I've had my ticket for a while August '11 ( I was 17) and haven't been on much. Most of the LIDs have made this hard to enjoy, although I am very excited for C4FM and DMR. I think the main problem today is younger people will only go in with their friends for something like this. That way they have people to learn together with and talk to once they get their ticket.
In my experience, I was on a lot of repeaters but gradually got ran off for asking questions about RFI.
I.E. We have a repeater that shared a site with one of the high power FM broadcast stations in our area. You could hear subtle music bleeding through into the 2M repeater. I asked if the repeater owner knew this was happening, big mistake. I got chewed by another ham saying, "That's how it is and there isn't any fixing it so stop complaining."
Just asking a question.
I've owned repeaters for over 30 years, so my answer is from the perspective of a repeater owner. There are many kinds of repeaters. A crafty ham can make one out of materials fished out of dumpsters, but that's getting very difficult considering narrowbanding deadlined most of the usable radios, and crystal manufacturers have dwindled down to one (International Crystal). Off-the-shelf and commercial/public safety surplus repeaters can cost in 4 or 5 digits. That comes out of the owner's pocket. You can use a $150 ham grade antenna, and the repeater will work great for a couple of months, but coverage will eventually deteriorate. A "good" antenna costs between $700 - $1,500. You can use LMR400, but that will be problematic for a number of reasons. "Good" cable now goes from $2.50 - $8/foot depending on the characteristics needed. Sadly, many hams will spend more money on a talking controller than they would on any other part of the repeater.
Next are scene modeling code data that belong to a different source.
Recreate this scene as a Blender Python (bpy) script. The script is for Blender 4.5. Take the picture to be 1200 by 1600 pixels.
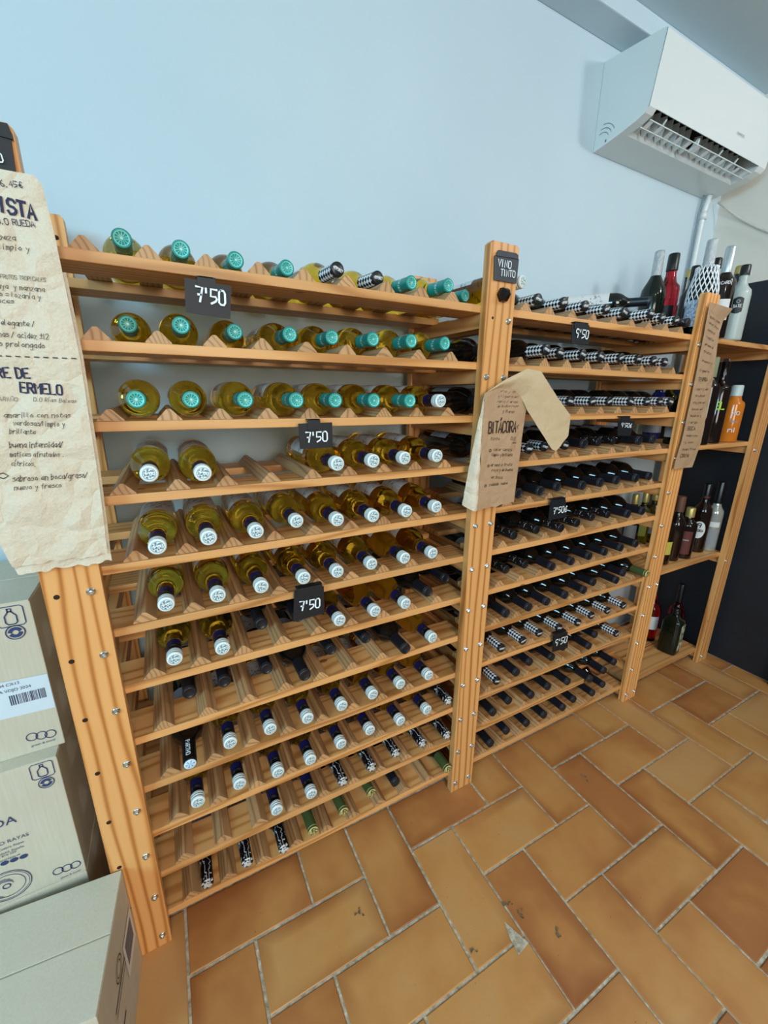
import bpy, bmesh, math, random
from mathutils import Matrix, Vector
random.seed(7)
sc = bpy.context.scene
COL = sc.collection
for o in list(bpy.data.objects):
    bpy.data.objects.remove(o)
PI = math.pi
# ---------------------------------------------------------------- camera
CAM = Vector((0.15501, -0.85434, 1.32722))
FPX = 638.77                      # focal length in pixels of the 1200 x 1600 frame
RX = Vector((0.88501771, -0.46542197, 0.01122729))    # camera right
RY = Vector((-0.11890242, -0.24928204, -0.96110389))  # camera down
RZ = Vector((0.45011762, 0.84925900, -0.27595882))    # camera forward
cd = bpy.data.cameras.new('camera')
cd.sensor_fit = 'HORIZONTAL'
cd.sensor_width = 36.0
cd.lens = FPX / 1200 * 36
cd.clip_start = 0.02
cam = bpy.data.objects.new('camera', cd)
COL.objects.link(cam)
cam.matrix_world = Matrix((
    (RX.x, -RY.x, -RZ.x, CAM.x),
    (RX.y, -RY.y, -RZ.y, CAM.y),
    (RX.z, -RY.z, -RZ.z, CAM.z),
    (0, 0, 0, 1)))
sc.camera = cam
# ---------------------------------------------------------------- world, lights, exposure
sc.view_settings.view_transform = 'Standard'
sc.view_settings.look = 'None'
sc.view_settings.gamma = 1
sc.view_settings.use_curve_mapping = False
sc.view_settings.exposure = 0.0
w = bpy.data.worlds.new('world')
sc.world = w
w.use_nodes = True
w.node_tree.nodes['Background'].inputs[0].default_value = (0.60, 0.80, 0.95, 1)
w.node_tree.nodes['Background'].inputs[1].default_value = 0.13


def area(name, loc, target, sx, sy, energy, color):
    l = bpy.data.lights.new(name, 'AREA')
    l.shape = 'RECTANGLE'
    l.size, l.size_y = sx, sy
    l.energy = energy
    l.color = color
    o = bpy.data.objects.new(name, l)
    COL.objects.link(o)
    o.location = loc
    o.rotation_euler = (Vector(target) - Vector(loc)).to_track_quat('-Z', 'Y').to_euler()
    return o


area('window_daylight', (-2.5, -2.2, 2.15), (0.9, 0.42, 1.9), 1.4, 1.2, 97, (0.42, 0.79, 1.0))
area('doorway_daylight', (0.25, -3.0, 1.7), (0.9, -0.8, 0.0), 1.1, 1.6, 56, (1.0, 0.94, 0.84))
area('ceiling_lamp', (2.35, -1.25, 2.45), (1.9, 0.3, 2.1), 0.2, 0.2, 8, (0.96, 0.97, 1.0))
area('highlight_spot', (0.45, -2.0, 2.6), (0.5, 0.1, 1.0), 0.12, 0.12, 5, (1.0, 0.96, 0.9))  # two small unseen lamps added to put crisp highlights on the bottles
area('highlight_spot', (1.45, -1.9, 2.6), (1.4, 0.1, 1.0), 0.12, 0.12, 5, (1.0, 0.96, 0.9))


# ---------------------------------------------------------------- pixel -> point on a real plane
def ray(u, v):
    return RX * ((u - 600) / FPX) + RY * ((v - 800) / FPX) + RZ


def on_y(u, v, y):
    d = ray(u, v)
    return CAM + d * ((y - CAM.y) / d.y)


def on_x(u, v, x):
    d = ray(u, v)
    return CAM + d * ((x - CAM.x) / d.x)


def on_z(u, v, z):
    d = ray(u, v)
    return CAM + d * ((z - CAM.z) / d.z)


# ---------------------------------------------------------------- node helpers
def hexc(h):
    c = [int(h[i:i + 2], 16) / 255 for i in (0, 2, 4)]
    return tuple(x / 12.92 if x <= 0.04045 else ((x + 0.055) / 1.055) ** 2.4 for x in c) + (1,)


class NT:
    def __init__(s, name):
        s.m = bpy.data.materials.new(name)
        s.m.use_nodes = True
        s.t = s.m.node_tree
        s.b = s.t.nodes['Principled BSDF']

    def n(s, typ, **kw):
        x = s.t.nodes.new(typ)
        for k, v in kw.items():
            setattr(x, k, v)
        return x

    def l(s, a, b):
        s.t.links.new(a, b)

    def val(s, inp, v):
        if hasattr(v, 'is_output') or hasattr(v, 'links'):
            s.l(v, inp)
        else:
            inp.default_value = v

    def math(s, op, a, b=0.0, c=0.0):
        x = s.n('ShaderNodeMath', operation=op)
        s.val(x.inputs[0], a)
        s.val(x.inputs[1], b)
        s.val(x.inputs[2], c)
        return x.outputs[0]

    def ramp(s, fac, stops, interp='LINEAR'):
        x = s.n('ShaderNodeValToRGB')
        x.color_ramp.interpolation = interp
        e = x.color_ramp.elements
        while len(e) < len(stops):
            e.new(0.5)
        for i, (p, c) in enumerate(stops):
            e[i].position = p
            e[i].color = c
        s.l(fac, x.inputs[0])
        return x.outputs[0]

    def mix(s, fac, a, b, mode='MIX'):
        x = s.n('ShaderNodeMix', data_type='RGBA', blend_type=mode)
        s.val(x.inputs[0], fac)
        s.val(x.inputs[6], a)
        s.val(x.inputs[7], b)
        return x.outputs[2]

    def obj(s):
        return s.n('ShaderNodeTexCoord').outputs['Object']

    def sep(s, v):
        x = s.n('ShaderNodeSeparateXYZ')
        s.l(v, x.inputs[0])
        return x.outputs

    def comb(s, a, b, c):
        x = s.n('ShaderNodeCombineXYZ')
        s.val(x.inputs[0], a)
        s.val(x.inputs[1], b)
        s.val(x.inputs[2], c)
        return x.outputs[0]

    def noise(s, vec, scale, detail=2.0, rough=0.5, out='Fac'):
        x = s.n('ShaderNodeTexNoise')
        if vec is not None:
            s.l(vec, x.inputs['Vector'])
        x.inputs['Scale'].default_value = scale
        x.inputs['Detail'].default_value = detail
        x.inputs['Roughness'].default_value = rough
        return x.outputs[out]

    def bump(s, h, strength=0.3, dist=0.002):
        x = s.n('ShaderNodeBump')
        x.inputs['Strength'].default_value = strength
        x.inputs['Distance'].default_value = dist
        s.l(h, x.inputs['Height'])
        s.l(x.outputs[0], s.b.inputs['Normal'])

    def base(s, c):
        s.val(s.b.inputs['Base Color'], c)

    def set(s, **kw):
        for k, v in kw.items():
            s.b.inputs[k.replace('_', ' ')].default_value = v


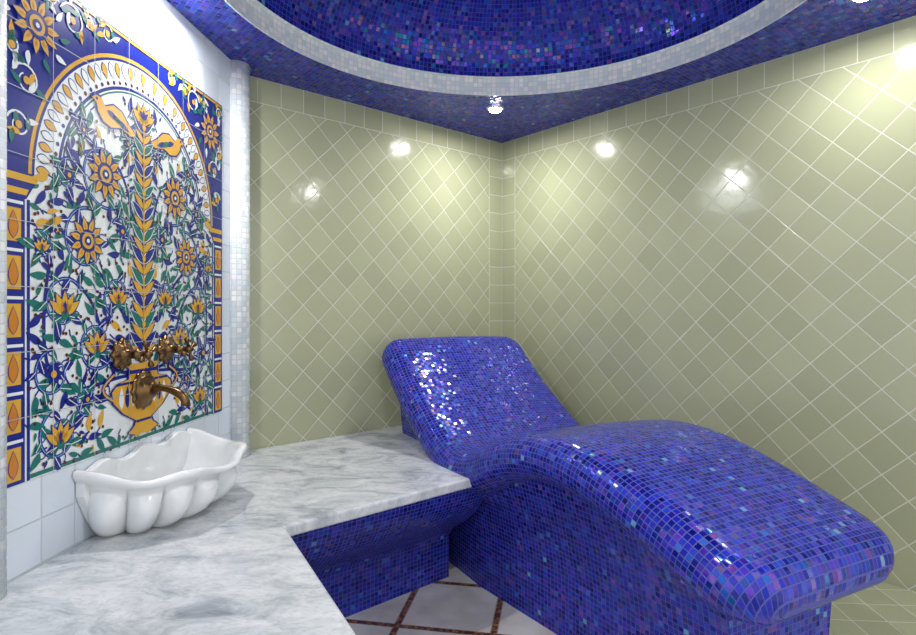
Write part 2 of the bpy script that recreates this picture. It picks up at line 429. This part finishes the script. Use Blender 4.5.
def scroll(cx_,cy,r,a0,turns,sg,flower,m=1,r0=.35):
    pts=[];n=40
    for i in range(n+1):
        f=i/n; an=a0+sg*turns*2*math.pi*f; rr=r*(1-(1-r0)*f)
        pts.append((m*(cx_+rr*math.cos(an)),cy+rr*math.sin(an)))
    stroke(pts,.015,navy,4,taper=.5); stroke(pts,.004,lbl,5)
    cols=[grn,navy,grn,grn,navy,grn,navy]
    for kk,i in enumerate(range(1,n-6,3)):
        p=pts[i];q=pts[i+1]; d=math.atan2(q[1]-p[1],q[0]-p[0])
        side=1 if kk%2 else -1
        leaf(p[0],p[1],d+side*.8,.064+.014*math.sin(kk*2.3),cols[(kk*5+int(cx_*31))%7],side)
        td=d-side*.9
        stroke([(p[0]+.030*t/5*math.cos(td-side*t*.22),p[1]+.030*t/5*math.sin(td-side*t*.22)) for t in range(6)],.0045,navy,5)
        x=p[0]+.034*math.cos(td-side*1.0); y=p[1]+.034*math.sin(td-side*1.0); disc(x,y,.0065,red,6,10)
    if flower==1: rosette(m*cx_,cy,r*.70)
    elif flower==2:
        x,y=m*cx_,cy
        for an in (-.95,.95,-.5,.5,0): petal(x,y-r*.35,math.pi/2+an,r*.85,r*.30,yel,8,out=navy,ol=.006)
        for an in (-.5,.5): petal(x,y-r*.30,math.pi/2+an,r*.4,r*.12,org,10)
        petal(x,y-r*.35,math.pi/2,r*.5,r*.2,navy,10); disc(x,y-r*.35,r*.18,grn,10)
        for an in (-1.9,1.9): leaf(x,y-r*.35,math.pi/2+an,r*.7,grn)
    else:
        for i in range(6): petal(m*cx_,cy,i*math.pi/3,r*.5,r*.26,navy,8)
        disc(m*cx_,cy,r*.15,yel,10)
    occ.append((m*cx_,cy,r*.95))
poly2([(-HW,0),(HW,0),(HW,HH),(-HW,HH)],wht,0)
AB=.985
poly2([(-HW,AB),(HW,AB),(HW,HH),(-HW,HH)],navy,1)
def half(r,mat,lay,b0=AB):
    n=48; poly2([(r*math.cos(math.pi*i/n),b0+r*math.sin(math.pi*i/n)) for i in range(n+1)],mat,lay)
half(.592,yel,2); half(.578,navy,2.6); half(.568,wht,3); 
for i in range(41):
    an=math.pi*(i+.5)/41
    petal(.560*math.cos(an),AB+.560*math.sin(an),an+math.pi,.055,.026,wht if i%2 else yel,4,out=navy,ol=.004)
    disc(.487*math.cos(an),AB+.487*math.sin(an),.008,navy if i%2 else red,4,10)
def arc(r,wd,mat,lay,a0=0,a1=math.pi):
    stroke([(r*math.cos(a0+(a1-a0)*i/60),AB+r*math.sin(a0+(a1-a0)*i/60)) for i in range(61)],wd,mat,lay)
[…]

The important thing to keep in mind are these (and I have to be brutally honest):
1) For an individually-owned repeater, you are the owner's GUEST. If you use the repeater, and he or she allows you to, that's great. That's probably why he or she put the repeater up. But someone out-of-pocketed for the repeater, as good or as crappy as it may be. When someone tells me something about my repeater, I already know it, I might get to it if I have time, or I might tell them, "It is what it is..." and invite them to go elsewhere, especially if they are not prepared to help solve whatever the issue is, by either offering up money, materials, or expertise. I don't like being that way, but I also won't be told what to do if it's all my money on the table. That kind of a repeater is run as a benevolent autocracy.
2) For a club-owned repeater, know that "the guy who takes care of the repeater" is usually elected into the position and may not necessarily be the most competent to take care of it. For example, a local club bought a Kenwood commercial repeater that went on 2 meters. It "needed" a talking controller because of scheduling functions, so the club bought one. No problem so far. When the controller was wired into the Kenwood repeater, you can key the repeater in carrier squelch and the beeps and boops of the controller come through, but the audio is muted unless you have the right CTCSS. It was an absolute monkey job of interfacing. The club has a guy who's worked in land mobile radio for 36 years, and has worked on some of these Kenwood repeaters for various fire and police departments, but he's not the guy who was appointed to fix the repeater or a member of that guy's posse, hence the repeater is someone's science project because of club politics. In my opinion, that kind of repeater is run like a congress of baboons.
I don't think I know you personally, but considering your intent to want to learn, I might actually take someone like you up on their offer to help work on the repeater. RF stuff is a dying specialty, thanks to many agencies and businesses posturing to leave land mobile radio and go to cellular-based systems. Many of us in radio come in two flavors: gray (hair... or bald) and dead. I and others would value the opportunity to pass along the body of knowledge. But in my warped world view, that's a sensei - student relationship. That's how I learned about working on repeaters when I was 15 - I got appointed to my old-school club's "technical committee" (the entire leadership of that club have passed on by now) and built VHF Engineering and Hamtronics strips for the club. Most of the repeaters that club used were hand-assembled from parts.
I used to talk to another kid who was around my age back in the late 70s. The two of us were separated by a river, but we were both riding to riding to different high schools on a bus in the mornings and talking to each other on brick-sized 2 meter HTs. The irony is that four decades later, we still get together with our families and are still involved in repeaters. He's actually very big into DMR (including its ham radio politics). I'm not so much, but I have some stuff to mess with it.